Seventy-four years is too long a time to hold onto a grudge, and so when 95-year-old German Leutnant, Gunter Halm met up with 96-year-old British Rifleman, Victor Gregg, there was much talk of war but no talk of animosity – that time was well behind them.
The two WWII veterans were at Salisbury, attending the Chalke Valley History Festival, where each of them gave an address – at times becoming quite emotional when talking about some of their experiences during their war service.
Victor was only 18 when he joined the British army in 1937. He served in the Rifle Brigade in India and then in Palestine. After the outbreak of the war, he found himself in the Western Desert, and was active at the Battle of El Alamein in 1942.
He recounts a particularly distressing incident where he witnessed the death of a close friend, which enraged him so much that he wished to revenge himself on the enemy. Frankie Blatt, whose truck was carrying replenishment mortar bombs to the front line, was blown up, not 40 metres away from him, by a direct hit.
Victor had rushed to help his friend, relieved to find he was sitting up at the wheel.

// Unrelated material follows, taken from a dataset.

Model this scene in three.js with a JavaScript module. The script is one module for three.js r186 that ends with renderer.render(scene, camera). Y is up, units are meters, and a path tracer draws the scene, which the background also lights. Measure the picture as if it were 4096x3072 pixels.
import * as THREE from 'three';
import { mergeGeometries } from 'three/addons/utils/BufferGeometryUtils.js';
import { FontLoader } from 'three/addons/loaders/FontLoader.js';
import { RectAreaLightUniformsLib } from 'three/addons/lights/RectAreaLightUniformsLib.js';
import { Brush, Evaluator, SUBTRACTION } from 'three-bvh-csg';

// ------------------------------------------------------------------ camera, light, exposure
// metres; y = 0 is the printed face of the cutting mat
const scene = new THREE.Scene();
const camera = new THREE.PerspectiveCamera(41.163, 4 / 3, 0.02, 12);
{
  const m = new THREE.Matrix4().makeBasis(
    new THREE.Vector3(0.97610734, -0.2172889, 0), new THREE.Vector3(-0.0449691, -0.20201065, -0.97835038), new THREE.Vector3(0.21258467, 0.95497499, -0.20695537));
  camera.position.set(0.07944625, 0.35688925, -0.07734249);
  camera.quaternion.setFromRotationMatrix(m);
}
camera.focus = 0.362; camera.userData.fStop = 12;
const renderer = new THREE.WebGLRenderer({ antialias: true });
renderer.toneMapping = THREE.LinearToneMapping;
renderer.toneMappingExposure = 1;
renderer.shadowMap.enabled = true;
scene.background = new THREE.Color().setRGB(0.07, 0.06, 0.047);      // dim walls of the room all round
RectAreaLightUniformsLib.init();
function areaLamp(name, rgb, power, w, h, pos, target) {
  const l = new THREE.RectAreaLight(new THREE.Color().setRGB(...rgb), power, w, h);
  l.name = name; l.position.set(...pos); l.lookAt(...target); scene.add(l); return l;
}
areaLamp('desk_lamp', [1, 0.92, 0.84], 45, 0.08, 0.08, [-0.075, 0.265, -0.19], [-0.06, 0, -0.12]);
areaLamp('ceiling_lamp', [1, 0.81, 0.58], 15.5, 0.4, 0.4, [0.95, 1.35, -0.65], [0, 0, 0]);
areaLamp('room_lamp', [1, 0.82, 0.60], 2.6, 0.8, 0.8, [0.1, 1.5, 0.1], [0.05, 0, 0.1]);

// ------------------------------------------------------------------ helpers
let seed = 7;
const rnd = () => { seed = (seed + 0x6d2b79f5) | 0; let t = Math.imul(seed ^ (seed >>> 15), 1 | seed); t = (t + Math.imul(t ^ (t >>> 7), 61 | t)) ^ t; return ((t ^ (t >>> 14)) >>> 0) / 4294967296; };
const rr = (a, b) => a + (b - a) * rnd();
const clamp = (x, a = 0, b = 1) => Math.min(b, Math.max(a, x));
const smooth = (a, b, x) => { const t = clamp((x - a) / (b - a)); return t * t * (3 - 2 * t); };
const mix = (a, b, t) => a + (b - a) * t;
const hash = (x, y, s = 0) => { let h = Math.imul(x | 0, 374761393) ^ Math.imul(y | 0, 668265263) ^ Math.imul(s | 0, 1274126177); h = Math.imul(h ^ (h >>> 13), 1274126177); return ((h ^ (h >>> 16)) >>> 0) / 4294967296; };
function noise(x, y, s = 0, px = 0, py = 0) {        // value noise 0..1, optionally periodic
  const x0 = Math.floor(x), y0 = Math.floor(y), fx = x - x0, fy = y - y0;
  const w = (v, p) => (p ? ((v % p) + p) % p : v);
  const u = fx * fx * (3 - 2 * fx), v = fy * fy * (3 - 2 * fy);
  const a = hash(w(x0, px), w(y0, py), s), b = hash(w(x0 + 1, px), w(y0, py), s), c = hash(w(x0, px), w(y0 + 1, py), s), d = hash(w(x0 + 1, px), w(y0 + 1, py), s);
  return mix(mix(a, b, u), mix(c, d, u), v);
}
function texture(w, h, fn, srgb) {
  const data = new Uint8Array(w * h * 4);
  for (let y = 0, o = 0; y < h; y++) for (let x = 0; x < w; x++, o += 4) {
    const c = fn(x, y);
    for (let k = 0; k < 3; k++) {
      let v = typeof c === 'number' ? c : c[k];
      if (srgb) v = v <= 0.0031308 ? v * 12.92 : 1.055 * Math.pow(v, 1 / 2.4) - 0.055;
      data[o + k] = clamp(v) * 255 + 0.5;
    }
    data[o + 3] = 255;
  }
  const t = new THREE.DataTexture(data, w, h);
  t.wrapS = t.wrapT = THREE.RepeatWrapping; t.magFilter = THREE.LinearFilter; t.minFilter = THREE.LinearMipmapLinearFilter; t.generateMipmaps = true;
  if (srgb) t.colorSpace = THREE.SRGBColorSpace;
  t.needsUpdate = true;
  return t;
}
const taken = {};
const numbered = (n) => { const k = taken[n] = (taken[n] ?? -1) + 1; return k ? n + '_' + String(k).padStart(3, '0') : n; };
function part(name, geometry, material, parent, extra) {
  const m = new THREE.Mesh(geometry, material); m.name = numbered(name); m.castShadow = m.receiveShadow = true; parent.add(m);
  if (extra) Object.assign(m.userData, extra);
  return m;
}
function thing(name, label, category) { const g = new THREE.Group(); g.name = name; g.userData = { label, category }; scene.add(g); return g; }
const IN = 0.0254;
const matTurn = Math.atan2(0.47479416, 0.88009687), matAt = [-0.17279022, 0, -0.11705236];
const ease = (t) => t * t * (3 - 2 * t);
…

He tried to help him out of the wreck only to find – to his horror – that his friend had literally been blown into two pieces. It was a dreadful experience for this young man. It is no wonder that his horror, sadness, and anger turned into a wish for revenge on the enemy.
Leutnant Gunter Halm was called up for duty by the Wehrmacht in 1941 when he was 19, and was only 20 when he was posted to Rommel’s Afrika Corps where he, too, was soon involved at the Battle of El Alamein. He, with his crew, was manning an anti-tank gun when it took a direct hit.
Although two of his crew had been injured, he managed, with tremendous precision and timing, to successfully destroy a total of seven British tanks within the space of six minutes. For this achievement, he was awarded the Knight’s Cross, the highest German honour for bravery, thereby becoming the youngest recipient of this award.
Both the British Rifleman Victor Gregg and the German Leutnant Gunter Halm had had to endure the trauma of seeing comrades killed, and had experienced at first hand the general carnage caused by war, as they fought against each other, on different sides. Both of these men were survivors of the Battle of El Alamein; both went on to fight for their respective sides in Europe and both were captured in 1944 and became prisoners of war.
Those of us who have been fortunate enough never to have experienced war may find it difficult to understand the camaraderie which develops between people who have. Perhaps this camaraderie develops out of being able to share these traumatic experiences with someone who can deeply relate to them.
Victor made a comment which sums up this idea: “he had been on one side trying to kill me, and I was on the other trying to do the same [but now] there is no animosity whatsoever between us. We have both had a hard time of it.”
So we find, 74 years after the war, and using a translator (Gunter spoke no English), these two WWII ex-servicemen, who had fought for opposite sides at El Alamein, could now sit next to one another, enjoy a glass of wine and greet each other with a friendly handshake.